Another interesting factor is NGC 602’s position in the wing of the Small Magellanic Cloud leading to the Magellanic Bridge – a stream of neutral hydrogen which connects the two Magellanic Clouds like a invisible cord. While it’s mostly comprised of low-metallicity gas there have been two early-type stars found inside it. The Magellanic Bridge is also a favored region for investigations of interstellar gas and star formation in very low metallicity region… Much like the home of our bright young cluster. Why is this so fascinating? Because studying star formation in regions like this gives astronomers a look at what may happen during galaxy formation – long before heavier elements are created from successive generations of stars undergoing nuclear fusion.
So, as you look deep into this bridge between the stars, gaze with wonder at the long “elephant trunks” of dust and turn your mind towards these beautiful, bright blue stars still forming from gravitationally collapsing gas clouds. It is a very unique event, occurring where it should not happen – but is. A true bridge between the stars…
And touchstone to the Cosmos.
Many thanks to Jukka Metsavainio for his magic with Hubble Space Telescope images and allowing us this incredible look inside another mystery of space.
Please provide more “Parallel Vision” images whenever possible. THIS one was GREAT! To Hell with those red/blue glasses.
this one turned out well –
There must be something wrong with my eyes. I can’t get any of these images to work. I can do magic eye books, but for some reason, I can’t do it.
Thank YOU, Yukka and Tammy, this is a new favourite. The distant galaxy in the lower left draws me magically towards it.
So, I’m a hunter animal? That’s an unusual thing to learn on an astronomy web site…
al? honest, there is nothing wrong with you. according to statistics, about 12% of americans and europeans don’t have stereo vision, and many of them don’t even realize it. it might be due to damage to one eye, or to a severe focus deficit, or simply to the fact that for some reason that person’s brain just didn’t make the right connections to see in stereo. it doesn’t make you weird, or mean there is something wrong with your eyes – it just means you can’t.
if you have time to play with the image, try separating the two of them slightly and using the divider trick. how i wish we could make it work for everyone!!

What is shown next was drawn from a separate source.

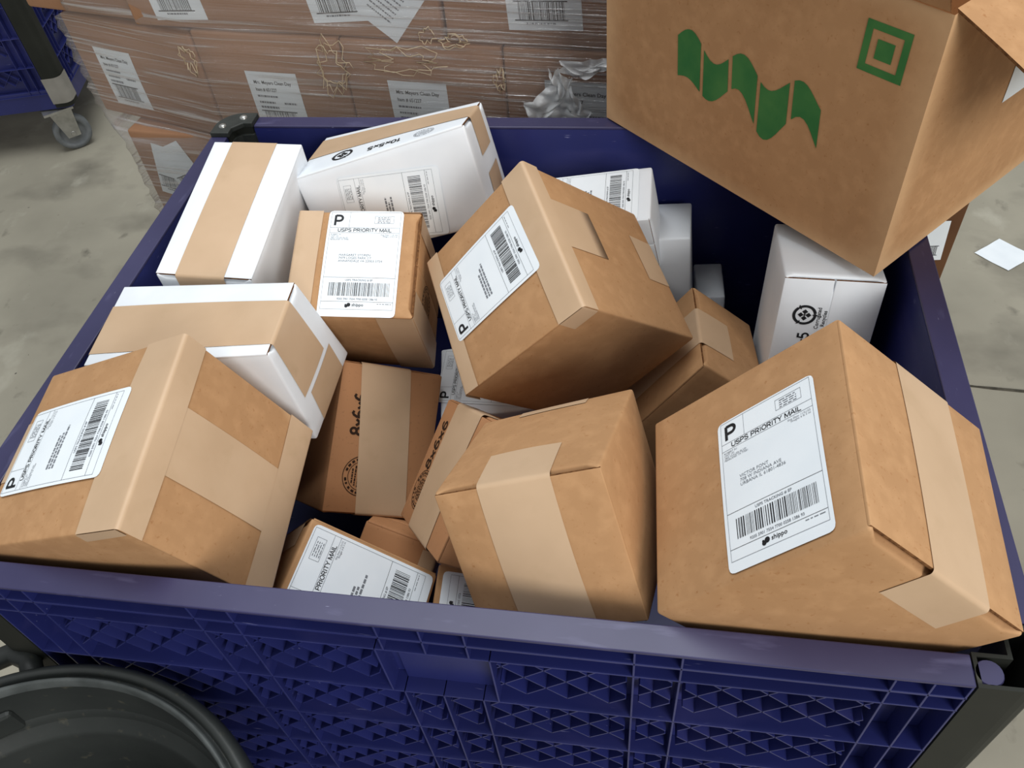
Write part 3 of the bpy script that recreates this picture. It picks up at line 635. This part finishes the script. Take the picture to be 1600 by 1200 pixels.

Actually, measuring these images, the stereo is so far out, a lot of individuals (me being one) either have to cross their eyes to make it happen, or somehow “over relax” them because the images are farther apart than my eyes are. I am willing to bet I am not the only one who falls into this. If you copy the image and decrease the size by about 10-15% in your favorite image editor, you can easily see it.
Stereo images cannot be further spaced out than your pupils or you have to be able to “over relax” your eyes (ie, reverse cross eyed).
I am in the camp with eye foreone. I have never been able to get the parallel to work, but the crossed works fine with me. Tammy, for the parallel how far away from the image works best?
ok, this is probably going to sound incredibly dumb – but it’s what works for me.
i wear very mild reading glasses when at the computer (diopter 1.25), so i open the full size parallel image and take them off. when i get away from the monitor – about a meter or maybe even a little more, i let my eyes relax like i was doing a magic eye puzzle or averted vision. it’s similar to crossing my eyes – but not as forced. my vision is sharp at that distance and all at once the pictures will just seem to merge and i focus my attention on the clearest of the images – that’s the one that seems dimensional. but what works for me might not work for someone else.
certain features really amaze me… two of the background galaxies really snap out and the lower area of the nebula below the cluster looks like you could virtually reach into it. i understand the mechanics behind how it works – yet it never ceases to fascinate me!
i really feel bad that there are some folks who can’t see this, because it really is mind-blowing. even if the cross-eyed version is a little more quick and strained, it still staggers my imagination!
an easier way for me: mirror the right image with a paint program; hold a small mirror vertically between the images -> approach the picture till your nose touches the edge of the mirror => with your left eye you look at the left picture, with your right eye you look at the right picture in the mirror
Hi Tammy,
You say “certain features really amaze me… two of the background galaxies really snap out” and Feenixx also says distant galaxies.
As I see the image, the two galaxies (the largest) seem to be in the forground at ~12:30 and ~7:30 and the one at ~7:30 has a smaller one right below it and another to its right both appearing to be in front of the SMC.
I would have really enjoyed reading about how the parallax was created for these images. I have a hard time believing that just the orbit of earth around could create that depth of field with an object that is so very distant. I mostly read the article to find out about that. Am I wrong?
Tammy & Jukka
Yet again, another outstanding contribution. Just when I think you’ve grabbed the brass ring, out comes another masterpiece!
When in the world are you going to publish a book of these wonders?
Yowzer…once again you have done it, an absolutly outstanding stereo photograph, super. As usual it took me three seconds to focus it in and get the 3-D image. It is just a matter of being the correct diatance from the moniter for the process to work. Reminded me of a dragon about to gobble a small group of stars. Super job. I second the motion that all of these be collected (after you have done about 50 of them) and published in a book and I want a signed first edition.